Dobrze,
to po pierwsze nic mnie nie łączy zawodowo i prywatnie z PZW (poza byciem szeregowym członkiem rzecz jasna), nic mnie nie łączy zawodowo i prywatnie z zawodnikami startującymi w takich czy innych zawodach, sam nie startuję w żadnych zawodach;
po drugie wyrażam własne zdanie w oparciu o własny rozum, własną edukację i własne doświadczenie zawodowe. Nie jestem żadną alfą i omegą, mogę się mylić jak każdy człowiek, proszę tylko o zaprzestanie przypisywania mi złych intencji albo wypowiedzi, których nie poczyniłem;
po trzecie Kolego Kaszub staram się pisać po ludzku, a nie sztywno trzymać terminologii prawniczej. Jeśli z tego powstaje nieporozumienie trudno, przepraszam. To forum wędkarskie, a nie pismo procesowe. Jedynej realnej wykładni (interpretacji) prawa w Polsce dokonuje Sąd Najwyższy i Trybunał Konstytucyjny. Przy czym formalnie tylko TK, bo jego orzeczenia mają moc prawotwórczą, a orzeczenia SN formalnie nie, ale praktycznie sądy się stosują się do tego co orzeknie SN. Można dodać do tego jeszcze Naczelny Sąd Administracyjny, analogicznie do SN, ale w sprawach administracyjnych. To co ja sobie napiszę, Ty, minister czy ktokolwiek inny poza ww. organami to tak de facto wolna twórczość, co oczywiście nie zmienia faktu, że może mieć poważne konsekwencje praktyczne, zwłaszcza jeśli idzie o "twórczość" Ministrów i organów administracji rządowej i samorządowej;
po czwarte Kolego Venom... a gdzie ja napisałem to co Ty mi przypisujesz? Nikt przy zdrowych zmysłach nie powie, że obecnie wolno organizować trociowe zawody wędkarskie w październiku czy pstrągowe we wrześniu, bo się w ich regulaminie zapisze wypuszczanie złowionych ryb. Grzecznie Ci kolego wyjaśniam, bez określeń kuriozalne itp.
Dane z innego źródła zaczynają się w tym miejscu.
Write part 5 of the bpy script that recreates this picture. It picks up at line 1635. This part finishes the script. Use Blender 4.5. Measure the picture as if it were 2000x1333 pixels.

Jest spór o to czy niewymiarowe lipienie łowione poza okresem ochronnym na zawodach wędkarskich wolno punktować, bo że zostały wypuszczone to nikt chyba nie kwestionuje.
To, że ustawa jest nieprecyzyjna, niejasna to chyba widać gołym okiem, ale ja w takich sytuacjach wybieram interpretację pro libertate. Jeszcze raz... co jasno i jednoznacznie nie jest zakazane jest dozwolone.
Uważam, że na gruncie obowiązującej ustawy mam prawo i nawet obowiązek zmierzyć rybę, którą złowiłem bez naruszenia okresu ochronnego, tak by nie naruszyć wymiaru ochronnego. Wymiarową mogę w limitach zabrać, zabić, niewymiarową muszę niezwłocznie wypuścić. Stąd moje rozumowanie, że połów to jedno, a pozyskanie to drugie. Mam prawo poławiać (łowić), ale nie mogę jej pozyskać czyli dla mnie zabić, jeśli nie spełnia wymiaru. Dalej jeśli mam prawo zmierzyć rybę, to co z tym wymiarem zrobię to moja sprawa. Mogę napisać tu na forum, że złowiłem 30 lipieni po 25 cm i je wypuściłem... i co... nic. Mogę to przekazać sędziemu w zawodach... i co nic. Czy zmierzenie ryby przeze mnie w obecność sędziego może powodować zbędą zwłokę... szczerze... nie sądzę. Ponownie moim zdaniem.
Uwaga... nie mieszajmy RAPRu z ustawą o rybactwie. To są dwie różne kwestie. Ustawa nie zakazuje spinningu na wodach górskich od września czy października (pstrąg, troć), bo nie przewiduje terminu wody górskie. Pokaż mi kolego w ustawie zakaz złowienia pstrąga w okresie ochronnym... nie ma, bo nie ma generalnego zakazu łowienia w danej wodzie... zgodnie z ustawą mógłbym łowić na spinning i złowić pstrąga w październiku w Słupi, Parsęcie, tylko muszę go wypuścić. Zgodnie z RAPR i obecnie regulaminem Związku Gmin nie mogę łowić na spinning w Parsęcie czy Słupi w ww. okresie wcale, ale w Odrze w Kostrzynie czy Warcie w Poznaniu mogę łowić na spining w październiku, mogę złowić pstrąga, muszę tylko go wypuścić.
Nie mnie też oceniać po co organizatorzy chcą mieć w punktacji niewymiarowe ryby. Mogę spekulować. Proszę te pytania kierować do organizatorów i zmusić ich do zmiany regulaminów.